Internet influence is a practical problem, and if Max Boot and others don’t want crazy white people to commit acts of mass violence, then they should encourage fair-minded reporting and journalism. That is to say, they should discourage the constant vilification of whites, for it is this that unbalanced minds are reacting to with violence. They are also reacting to reckless and irresponsible immigration policies that run counter to the material and, in some respects, cultural interests of native citizens. The best way to prevent such reactions is through open discussion about immigration. If Boot and his ilk continue to reduce such discussion to “racism,” they will do nothing but lead to more violence in response.

There is no reason, I’m sorry to say, to believe that Boot and other hysterics will get a clue. We all spend much of life not understanding other people (not to mention, ourselves), but some of those misunderstandings are more significant than others: Some have tragic consequences, and so it is with the media and its baleful and insidious relationship to the immigration question.

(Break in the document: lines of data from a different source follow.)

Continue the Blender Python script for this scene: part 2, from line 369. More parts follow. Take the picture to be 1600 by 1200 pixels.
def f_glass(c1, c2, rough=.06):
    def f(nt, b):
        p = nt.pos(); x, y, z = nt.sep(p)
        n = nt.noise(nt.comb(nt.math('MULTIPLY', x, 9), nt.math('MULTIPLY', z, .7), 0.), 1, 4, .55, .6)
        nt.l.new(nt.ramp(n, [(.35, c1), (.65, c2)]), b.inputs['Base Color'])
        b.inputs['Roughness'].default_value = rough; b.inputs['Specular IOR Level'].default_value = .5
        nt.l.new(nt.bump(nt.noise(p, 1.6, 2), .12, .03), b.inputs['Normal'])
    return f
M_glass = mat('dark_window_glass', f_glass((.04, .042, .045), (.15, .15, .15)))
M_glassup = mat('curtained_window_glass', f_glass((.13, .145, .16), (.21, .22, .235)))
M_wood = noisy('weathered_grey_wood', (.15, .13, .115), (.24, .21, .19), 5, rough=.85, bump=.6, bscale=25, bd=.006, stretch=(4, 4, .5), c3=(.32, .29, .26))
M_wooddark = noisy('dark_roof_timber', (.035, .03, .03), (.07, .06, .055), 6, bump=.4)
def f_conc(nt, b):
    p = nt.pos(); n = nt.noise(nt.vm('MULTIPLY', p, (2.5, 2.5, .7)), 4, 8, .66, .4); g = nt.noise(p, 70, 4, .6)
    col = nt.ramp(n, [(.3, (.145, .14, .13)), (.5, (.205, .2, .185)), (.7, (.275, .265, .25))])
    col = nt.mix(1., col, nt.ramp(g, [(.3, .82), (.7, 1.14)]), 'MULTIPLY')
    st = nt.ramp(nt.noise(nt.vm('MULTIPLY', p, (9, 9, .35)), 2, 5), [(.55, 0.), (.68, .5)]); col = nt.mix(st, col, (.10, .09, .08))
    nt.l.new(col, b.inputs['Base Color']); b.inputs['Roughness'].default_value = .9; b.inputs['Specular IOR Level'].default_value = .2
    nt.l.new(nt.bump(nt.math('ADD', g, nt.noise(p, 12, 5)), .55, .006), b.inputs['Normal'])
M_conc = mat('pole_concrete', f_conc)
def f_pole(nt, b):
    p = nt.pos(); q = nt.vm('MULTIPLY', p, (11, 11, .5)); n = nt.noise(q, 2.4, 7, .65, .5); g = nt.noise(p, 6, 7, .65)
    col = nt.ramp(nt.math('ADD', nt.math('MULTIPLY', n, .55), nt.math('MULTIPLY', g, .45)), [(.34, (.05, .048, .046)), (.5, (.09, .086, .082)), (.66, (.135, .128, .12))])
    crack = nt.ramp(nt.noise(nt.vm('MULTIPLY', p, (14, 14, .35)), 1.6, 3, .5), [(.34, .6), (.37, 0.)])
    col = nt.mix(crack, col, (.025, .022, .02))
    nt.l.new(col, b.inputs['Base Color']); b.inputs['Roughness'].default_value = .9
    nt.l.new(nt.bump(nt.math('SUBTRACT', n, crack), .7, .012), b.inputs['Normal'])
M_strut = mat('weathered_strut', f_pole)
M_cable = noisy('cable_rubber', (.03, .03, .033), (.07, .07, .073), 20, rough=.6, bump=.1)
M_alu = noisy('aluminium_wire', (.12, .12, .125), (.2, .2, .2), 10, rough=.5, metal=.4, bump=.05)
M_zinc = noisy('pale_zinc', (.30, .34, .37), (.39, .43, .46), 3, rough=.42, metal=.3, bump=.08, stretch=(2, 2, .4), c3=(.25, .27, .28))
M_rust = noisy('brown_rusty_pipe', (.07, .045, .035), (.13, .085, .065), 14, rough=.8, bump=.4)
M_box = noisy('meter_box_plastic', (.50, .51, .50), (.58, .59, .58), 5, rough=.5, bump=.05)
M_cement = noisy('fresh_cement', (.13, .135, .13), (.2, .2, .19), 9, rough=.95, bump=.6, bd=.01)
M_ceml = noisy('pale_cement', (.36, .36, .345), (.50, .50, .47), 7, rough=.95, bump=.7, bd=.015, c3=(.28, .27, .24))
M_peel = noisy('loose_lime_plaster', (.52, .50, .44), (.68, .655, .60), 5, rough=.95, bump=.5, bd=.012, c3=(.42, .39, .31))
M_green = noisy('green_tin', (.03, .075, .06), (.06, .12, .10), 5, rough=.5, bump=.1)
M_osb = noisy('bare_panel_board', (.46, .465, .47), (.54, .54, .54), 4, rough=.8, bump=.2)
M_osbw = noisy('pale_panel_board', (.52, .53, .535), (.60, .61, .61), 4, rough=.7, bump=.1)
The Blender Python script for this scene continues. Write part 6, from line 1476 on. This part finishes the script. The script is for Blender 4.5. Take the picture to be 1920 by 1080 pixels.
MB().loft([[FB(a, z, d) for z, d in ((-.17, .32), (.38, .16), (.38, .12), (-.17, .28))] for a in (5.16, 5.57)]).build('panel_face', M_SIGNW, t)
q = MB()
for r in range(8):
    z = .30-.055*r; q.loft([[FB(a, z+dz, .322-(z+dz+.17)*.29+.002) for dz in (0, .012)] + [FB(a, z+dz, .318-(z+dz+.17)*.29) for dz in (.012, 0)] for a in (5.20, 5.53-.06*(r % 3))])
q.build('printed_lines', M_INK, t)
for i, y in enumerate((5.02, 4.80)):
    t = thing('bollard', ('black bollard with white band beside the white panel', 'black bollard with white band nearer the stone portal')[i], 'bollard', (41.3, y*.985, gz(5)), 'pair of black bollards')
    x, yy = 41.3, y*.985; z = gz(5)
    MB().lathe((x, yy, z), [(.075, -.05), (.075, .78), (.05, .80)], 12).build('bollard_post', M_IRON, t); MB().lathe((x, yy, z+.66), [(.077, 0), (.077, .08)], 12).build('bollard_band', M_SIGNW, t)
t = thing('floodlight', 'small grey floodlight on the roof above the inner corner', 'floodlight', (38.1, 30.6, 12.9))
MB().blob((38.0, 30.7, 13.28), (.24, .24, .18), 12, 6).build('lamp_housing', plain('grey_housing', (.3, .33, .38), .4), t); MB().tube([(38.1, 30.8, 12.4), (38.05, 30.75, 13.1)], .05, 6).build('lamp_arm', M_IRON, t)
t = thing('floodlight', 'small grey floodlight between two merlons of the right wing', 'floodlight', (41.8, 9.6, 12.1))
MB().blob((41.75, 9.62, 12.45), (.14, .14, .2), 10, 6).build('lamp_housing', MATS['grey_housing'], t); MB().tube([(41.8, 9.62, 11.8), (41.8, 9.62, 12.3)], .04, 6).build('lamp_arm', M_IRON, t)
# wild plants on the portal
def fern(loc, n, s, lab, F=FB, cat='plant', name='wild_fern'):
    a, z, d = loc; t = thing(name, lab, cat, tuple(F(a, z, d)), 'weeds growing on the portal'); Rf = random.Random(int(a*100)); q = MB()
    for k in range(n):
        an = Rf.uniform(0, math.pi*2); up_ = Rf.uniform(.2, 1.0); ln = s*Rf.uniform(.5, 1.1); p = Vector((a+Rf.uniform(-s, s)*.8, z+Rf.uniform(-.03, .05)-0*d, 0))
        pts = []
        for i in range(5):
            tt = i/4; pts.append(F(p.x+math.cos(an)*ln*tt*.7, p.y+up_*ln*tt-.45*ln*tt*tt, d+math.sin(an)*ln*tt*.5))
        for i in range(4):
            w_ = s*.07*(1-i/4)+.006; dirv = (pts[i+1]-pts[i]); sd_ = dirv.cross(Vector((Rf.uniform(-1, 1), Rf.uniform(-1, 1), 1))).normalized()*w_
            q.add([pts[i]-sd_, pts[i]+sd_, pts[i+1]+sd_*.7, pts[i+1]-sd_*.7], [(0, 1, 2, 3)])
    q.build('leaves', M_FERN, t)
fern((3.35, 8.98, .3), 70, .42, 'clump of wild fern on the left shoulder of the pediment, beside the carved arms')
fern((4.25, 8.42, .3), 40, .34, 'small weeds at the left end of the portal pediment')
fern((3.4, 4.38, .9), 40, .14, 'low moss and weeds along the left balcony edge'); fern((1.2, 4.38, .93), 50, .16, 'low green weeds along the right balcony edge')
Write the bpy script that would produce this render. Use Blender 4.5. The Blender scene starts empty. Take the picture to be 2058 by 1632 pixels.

Free speech is indispensable to government and the life of the mind alike, yet with respect to preserving this special value, we should not have unrealistic hopes about the utility of argument and debate with our enemies. When people don’t share our values and interests, they typically distort them to suit their own ends. As I explain in my essay from which I’ve quoted, that is simply how the mind works. Therefore, winning the culture war will be determined primarily by strategy, manipulation, and, perhaps, sheer force.

White men in particular should take that difficult truth to heart. The reason is that all moral systems and all political systems require some concept of an enemy, and owing in no small part to their enviable accomplishments, white men have become the scapegoats of the decaying West.